Tink Larson coping with sudden loss of wife

Posted on May 29, 2014 by CJ Siewert

Just about anyone who’s been involved in Minnesota amateur baseball in one way or another knows of Waseca coaching great Tink Larson. 

Baseball is always a topic of conversation for the longtime Waseca coach, but recently more important issues have been at the forefront of Larson’s mind after he suddenly lost his wife, Sharon, January 24 this year. 

To add to the emotions, the Minnesota State University, Mankato baseball team – which Larson is an assistant coach – has reached the semifinals of the Division II national championships. 

Rick Houston of NCAA.com caught up with Tink before Monday’s batting practice. Here is his article: 

CARY, N.C. — Tink Larson has given a lot of guidance to a lot of people over the years, because that’s what legendary coaches do.

When it comes to baseball in Minnesota, there’s Harmon Killebrew in the big leagues and there’s Larson everywhere else. In a career that dates back to midway through the Kennedy administration, Larson has touched literally thousands of lives at almost as many different levels of the sport in the state.

He could throw a ball to home plate and an average fungo shot can hit center field at Tink Larson Field, the home turf at Waseca High School. Pay attention when backing out of his driveway, because if not, it would be possible to run right into the school’s batting cage.

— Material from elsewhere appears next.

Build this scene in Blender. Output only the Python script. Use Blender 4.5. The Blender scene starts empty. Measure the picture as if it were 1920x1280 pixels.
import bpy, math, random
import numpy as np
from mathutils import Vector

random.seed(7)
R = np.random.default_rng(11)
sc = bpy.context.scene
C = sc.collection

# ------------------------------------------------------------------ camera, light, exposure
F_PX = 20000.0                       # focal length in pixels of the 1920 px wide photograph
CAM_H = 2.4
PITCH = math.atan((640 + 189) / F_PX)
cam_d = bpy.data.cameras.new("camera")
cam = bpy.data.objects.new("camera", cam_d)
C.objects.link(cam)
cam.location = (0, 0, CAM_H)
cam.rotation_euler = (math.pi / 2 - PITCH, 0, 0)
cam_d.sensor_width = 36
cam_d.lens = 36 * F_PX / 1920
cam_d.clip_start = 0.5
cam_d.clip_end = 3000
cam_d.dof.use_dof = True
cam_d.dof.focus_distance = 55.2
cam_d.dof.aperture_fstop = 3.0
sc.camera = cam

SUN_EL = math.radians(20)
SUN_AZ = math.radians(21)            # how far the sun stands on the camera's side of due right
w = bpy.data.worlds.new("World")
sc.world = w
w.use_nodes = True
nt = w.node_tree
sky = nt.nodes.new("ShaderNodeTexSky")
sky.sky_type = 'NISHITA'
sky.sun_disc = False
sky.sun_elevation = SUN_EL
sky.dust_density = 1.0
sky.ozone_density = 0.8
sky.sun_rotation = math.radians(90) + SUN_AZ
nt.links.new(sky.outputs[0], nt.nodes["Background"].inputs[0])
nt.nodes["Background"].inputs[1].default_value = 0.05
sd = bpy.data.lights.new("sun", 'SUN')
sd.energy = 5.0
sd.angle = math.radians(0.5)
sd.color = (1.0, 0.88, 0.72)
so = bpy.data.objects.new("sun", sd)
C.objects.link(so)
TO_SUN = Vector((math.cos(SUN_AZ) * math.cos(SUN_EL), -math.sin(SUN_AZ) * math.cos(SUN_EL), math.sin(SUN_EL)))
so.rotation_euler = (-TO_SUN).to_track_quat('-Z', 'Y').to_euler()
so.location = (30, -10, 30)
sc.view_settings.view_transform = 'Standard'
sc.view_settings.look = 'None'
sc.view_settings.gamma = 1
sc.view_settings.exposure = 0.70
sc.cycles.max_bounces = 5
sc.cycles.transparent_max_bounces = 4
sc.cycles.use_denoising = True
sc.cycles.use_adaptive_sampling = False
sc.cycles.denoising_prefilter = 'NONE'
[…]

Count all the years Larson has served as head coach for various teams, and it would go back to well before the Civil War. At the age of 72, the Minnesota State-Mankato assistant still plays in a 50-and-over league once in a while. Cut him, and he’ll likely bleed horsehide and red stitches.

Yet for a few minutes Monday as the Mavericks took batting practice, Larson didn’t just discuss the game and his place in it. He talked about his wife, Sharon, who died suddenly on January 24. He talked about the concession stands she worked for 2,000 games or more, and the three jobs she worked so he could keep playing and coaching baseball.

She was the one who made sure everything was in order for the two grandchildren they raised. Sharon was the one who meant everything to Larson.